Плюс отдельная работа с вниманием, которое даёт зритель: куда оно направлено, где располагается в теле и как разворачивает движение. Когда человек выходит в танец, он осознает, что танец появляется в каком-то пространстве — и его человек не запаковывает внутрь себя и не держит в границах тела, а выпускает и отпускает. Я замечаю, что даже профессионалы, когда поворачиваются в зал, начинают либо сжиматься физически, либо наоборот сильно расправляться. И между этих двух вещей лежит правда: с одной стороны, предстать перед зрителем, а с другой — не быть направленным только к нему, оставаться в пространстве.
«Восстание» ощущается как соматическая работа, перформанс с тонкой настройкой тела. Ты говоришь, что не мыслишь идейными структурами (перформанс о заботе, о поддержке), но ты об этом писал в анонсе. Как ты выбираешь язык для описания своих работ, как приглашаешь зрителей к просмотру, зная, что кто-то может не увидеть никакой истории о заботе, сказать «скучно» и уйти?
Я стараюсь придерживаться поэтического языка, близкого к соматическому, потому что говорить о танце — это почти описывать неописуемое.
Если говорить именно про «Восстание», то у меня сразу появилось название, а с ним — контекст, отсылка к скульптурам Гормли. Мне кажется, это очень человечная (или человеческая) работа: понятно, что людям тяжело, — понятно, как об этом писать. При этом не хотелось скатываться только в эмоциональное или манипулятивное, и тут появилась вторая составляющая — социальная. Хорошо подключает телесный опыт, который есть у каждого. Так появился простой месседж про автобус, про то, как чувствует себя моё тело и тела других людей. 
Гормли
Antony Gormley, Lost Horizon I, 2008. 24 cast iron bodyforms, each 74 1/2 x 20 3/4 x 11 1/2 inches. Installation view, Royal Academy of Arts, London, 2019. © Antony Gormley. Photo: David Parry, © Royal Academy of Arts.
Опыт соматической коллективности. О заботе, поддержке, совместности, о бунте человеческого тела против «обыденности».
Это процессуальный перформанс, сквозным действием которого является приведение исполнителей в «со-стояние» — соматизация тел и внимания.
Этот перформанс — пространство для выращивания «мутанта».
Где тело человека одновременно знакомо и удивительно в своих мотивах.
Где отсутствует репрезентация, где танцовщики не отлучены от собственных тел.
Где забота и поддержка становятся политическим действием.
«Я еду в автобусе и там вокруг уставшие тела. Я сам это уставшее тело, запущенное из точки А в точку Б. Люди устают каждый день. Утром, когда встают, во время работы и дома. Пользуются подпорками: дисциплиной, вознаграждением, таблетками… Телу не дают быть просто телом. Телу не дают быть просто с телом. В нашем перформансе. Мы признаем и разделяем усталость. Даем телу путешествовать между землей и небом, отдаваясь гравитации. И становится легче. Учиться заново жить в телах. Вместе». Антон
Если бы мы позволили себе быть рядом с другими (незнакомыми) телами, позволили быть с их кривизной, с их весом и тонусом, стали бы для них и для самих себя поддержкой. Эта совместность что-то сделала бы. Мы рождены для этой совместности.
В одном из промо ты писал, что вы посвящаете премьеру юбилею восстания декабристов.
Это шутка. Есть такая мода: людям дают деньги под культурные даты, и они говорят, что работа посвящена Достоевскому или, например, Мейерхольду, хотя там может вообще не быть никакого отношения к Достоевскому и Мейерхольду. Просто культурная политика.

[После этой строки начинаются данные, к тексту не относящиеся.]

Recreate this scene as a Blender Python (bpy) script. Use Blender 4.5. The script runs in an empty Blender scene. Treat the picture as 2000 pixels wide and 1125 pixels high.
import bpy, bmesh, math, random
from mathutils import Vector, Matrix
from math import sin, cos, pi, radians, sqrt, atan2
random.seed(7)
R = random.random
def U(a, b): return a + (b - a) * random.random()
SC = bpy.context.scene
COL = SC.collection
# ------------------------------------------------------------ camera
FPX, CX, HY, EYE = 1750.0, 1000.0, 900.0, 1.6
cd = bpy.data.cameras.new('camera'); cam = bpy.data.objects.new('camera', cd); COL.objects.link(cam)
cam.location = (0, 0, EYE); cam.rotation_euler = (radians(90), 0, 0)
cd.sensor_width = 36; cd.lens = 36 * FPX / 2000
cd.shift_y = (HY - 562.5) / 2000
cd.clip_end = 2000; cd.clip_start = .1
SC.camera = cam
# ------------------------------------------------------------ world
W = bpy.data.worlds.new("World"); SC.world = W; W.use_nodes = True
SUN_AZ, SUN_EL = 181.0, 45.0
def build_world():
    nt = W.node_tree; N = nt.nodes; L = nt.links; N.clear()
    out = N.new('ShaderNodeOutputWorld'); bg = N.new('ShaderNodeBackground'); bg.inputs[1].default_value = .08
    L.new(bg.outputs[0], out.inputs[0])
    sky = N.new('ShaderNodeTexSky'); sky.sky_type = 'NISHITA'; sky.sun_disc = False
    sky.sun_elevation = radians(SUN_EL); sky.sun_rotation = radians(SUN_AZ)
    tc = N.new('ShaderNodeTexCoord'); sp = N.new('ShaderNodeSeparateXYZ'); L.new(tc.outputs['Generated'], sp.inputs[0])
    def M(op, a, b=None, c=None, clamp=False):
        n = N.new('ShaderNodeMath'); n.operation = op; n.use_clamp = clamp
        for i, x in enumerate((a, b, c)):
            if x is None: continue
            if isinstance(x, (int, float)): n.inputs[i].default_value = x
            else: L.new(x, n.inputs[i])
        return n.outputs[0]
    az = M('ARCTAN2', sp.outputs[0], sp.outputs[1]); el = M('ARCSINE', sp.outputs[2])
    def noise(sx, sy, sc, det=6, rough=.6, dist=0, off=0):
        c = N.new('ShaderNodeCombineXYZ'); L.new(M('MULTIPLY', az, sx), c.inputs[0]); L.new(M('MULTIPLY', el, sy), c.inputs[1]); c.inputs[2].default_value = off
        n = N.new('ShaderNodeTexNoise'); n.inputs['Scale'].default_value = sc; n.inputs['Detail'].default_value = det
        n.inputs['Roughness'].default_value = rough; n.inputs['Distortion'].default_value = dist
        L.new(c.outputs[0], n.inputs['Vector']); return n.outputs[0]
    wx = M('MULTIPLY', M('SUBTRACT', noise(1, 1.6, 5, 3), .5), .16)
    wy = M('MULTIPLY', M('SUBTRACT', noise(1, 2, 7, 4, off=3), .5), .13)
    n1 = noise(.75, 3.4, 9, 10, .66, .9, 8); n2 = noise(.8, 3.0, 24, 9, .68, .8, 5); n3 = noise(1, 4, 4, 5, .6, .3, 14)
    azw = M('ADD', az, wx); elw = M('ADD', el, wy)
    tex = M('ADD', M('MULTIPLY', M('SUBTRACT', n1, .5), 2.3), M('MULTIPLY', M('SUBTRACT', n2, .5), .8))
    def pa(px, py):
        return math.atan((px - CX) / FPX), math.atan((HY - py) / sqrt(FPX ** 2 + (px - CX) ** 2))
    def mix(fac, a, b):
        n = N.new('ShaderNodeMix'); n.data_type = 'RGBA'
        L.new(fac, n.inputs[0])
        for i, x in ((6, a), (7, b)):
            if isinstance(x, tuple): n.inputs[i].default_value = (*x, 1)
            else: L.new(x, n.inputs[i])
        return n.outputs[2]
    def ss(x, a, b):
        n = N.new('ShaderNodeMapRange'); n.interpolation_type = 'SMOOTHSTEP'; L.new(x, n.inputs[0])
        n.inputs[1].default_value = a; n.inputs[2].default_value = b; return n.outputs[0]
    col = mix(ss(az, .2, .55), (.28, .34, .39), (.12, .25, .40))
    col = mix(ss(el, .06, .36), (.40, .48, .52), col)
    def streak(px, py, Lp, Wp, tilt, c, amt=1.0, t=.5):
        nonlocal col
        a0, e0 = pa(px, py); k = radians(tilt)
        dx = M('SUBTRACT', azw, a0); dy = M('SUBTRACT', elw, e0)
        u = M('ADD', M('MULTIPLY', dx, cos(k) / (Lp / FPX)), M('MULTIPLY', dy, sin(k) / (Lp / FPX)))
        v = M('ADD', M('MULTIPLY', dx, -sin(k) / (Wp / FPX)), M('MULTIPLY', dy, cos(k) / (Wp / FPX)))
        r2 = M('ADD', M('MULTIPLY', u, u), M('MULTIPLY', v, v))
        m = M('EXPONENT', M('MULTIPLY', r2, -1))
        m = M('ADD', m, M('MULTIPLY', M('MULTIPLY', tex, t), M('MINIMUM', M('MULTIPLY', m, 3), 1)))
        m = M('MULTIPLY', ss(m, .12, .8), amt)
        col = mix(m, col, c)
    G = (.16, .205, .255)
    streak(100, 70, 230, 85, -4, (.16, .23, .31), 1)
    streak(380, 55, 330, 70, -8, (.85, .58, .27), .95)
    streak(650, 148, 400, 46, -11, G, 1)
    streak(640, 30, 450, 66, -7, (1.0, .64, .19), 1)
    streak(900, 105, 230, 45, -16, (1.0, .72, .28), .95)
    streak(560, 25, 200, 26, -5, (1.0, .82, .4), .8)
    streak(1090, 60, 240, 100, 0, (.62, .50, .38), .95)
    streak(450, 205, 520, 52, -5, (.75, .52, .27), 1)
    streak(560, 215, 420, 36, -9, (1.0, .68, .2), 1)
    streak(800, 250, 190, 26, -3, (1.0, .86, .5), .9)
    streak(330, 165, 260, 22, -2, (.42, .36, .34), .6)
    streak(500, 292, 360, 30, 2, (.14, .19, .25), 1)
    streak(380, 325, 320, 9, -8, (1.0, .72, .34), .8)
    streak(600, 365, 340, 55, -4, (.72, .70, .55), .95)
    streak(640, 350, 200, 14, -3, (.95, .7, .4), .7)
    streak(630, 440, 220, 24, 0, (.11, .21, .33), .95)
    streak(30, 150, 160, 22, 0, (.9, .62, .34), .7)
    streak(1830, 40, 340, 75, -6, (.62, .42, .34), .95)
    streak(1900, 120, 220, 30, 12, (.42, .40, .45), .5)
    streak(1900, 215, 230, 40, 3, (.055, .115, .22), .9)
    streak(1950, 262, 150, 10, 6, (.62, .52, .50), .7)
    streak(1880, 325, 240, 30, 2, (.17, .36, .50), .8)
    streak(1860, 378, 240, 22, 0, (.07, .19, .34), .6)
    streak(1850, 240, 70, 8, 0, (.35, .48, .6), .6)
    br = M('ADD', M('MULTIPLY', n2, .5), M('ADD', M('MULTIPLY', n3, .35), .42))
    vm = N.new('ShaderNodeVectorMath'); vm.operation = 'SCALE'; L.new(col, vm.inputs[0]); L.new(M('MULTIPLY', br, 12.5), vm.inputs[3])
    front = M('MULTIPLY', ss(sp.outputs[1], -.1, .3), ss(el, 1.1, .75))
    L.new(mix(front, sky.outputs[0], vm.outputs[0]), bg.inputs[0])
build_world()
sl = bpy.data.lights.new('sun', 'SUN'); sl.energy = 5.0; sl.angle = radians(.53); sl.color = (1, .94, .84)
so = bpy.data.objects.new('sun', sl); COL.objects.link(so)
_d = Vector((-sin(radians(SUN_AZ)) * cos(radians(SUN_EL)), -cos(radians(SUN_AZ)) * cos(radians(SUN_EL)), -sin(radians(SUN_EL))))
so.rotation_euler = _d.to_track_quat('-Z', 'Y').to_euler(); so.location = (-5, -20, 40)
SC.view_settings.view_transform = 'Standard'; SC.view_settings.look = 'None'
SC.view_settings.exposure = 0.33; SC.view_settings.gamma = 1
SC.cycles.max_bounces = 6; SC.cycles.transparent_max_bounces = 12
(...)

Я не первый раз так шучу. Когда мы показывали «Иррациональное тело», я написал, что мы его посвящаем 700-летию Александра Невского, Данте, Достоевскому, ещё кому-то, в общем, всякие глупости.
Премьера была на Новой Сцене Александринского театра. Почему ты выбрал именно это пространство?
Во-первых, нужно было относительно большое пространство; во-вторых, зима — не хотелось бетонного пространства и холода (была идея сделать показ в «Севкабеле»). Я не хочу, чтобы люди терпели и танцовщики страдали. Я в целом сейчас не большой любитель валяться в грязи: я много времени этим занимался раньше, у меня богатый опыт. Но для каких-то объёмных по длительности работ лучше позаботиться о зрителе.
Как ты думаешь, сколько зрителей пришло на перформанс со стороны театра, совсем не зная тебя и просто увидя афишу?
Народу от Александринки было мало, мне кажется. В основном среди зрителей были люди из комьюнити современного танца, друзья, ученики. По моим ощущениям, зал был наполнен знакомыми людьми — понятно, что премьера всегда так работает. Многие потом подходили, говорили приятное. Были слова, что сам факт появления подобной работы на Новой сцене радует, открывает какие-то возможности.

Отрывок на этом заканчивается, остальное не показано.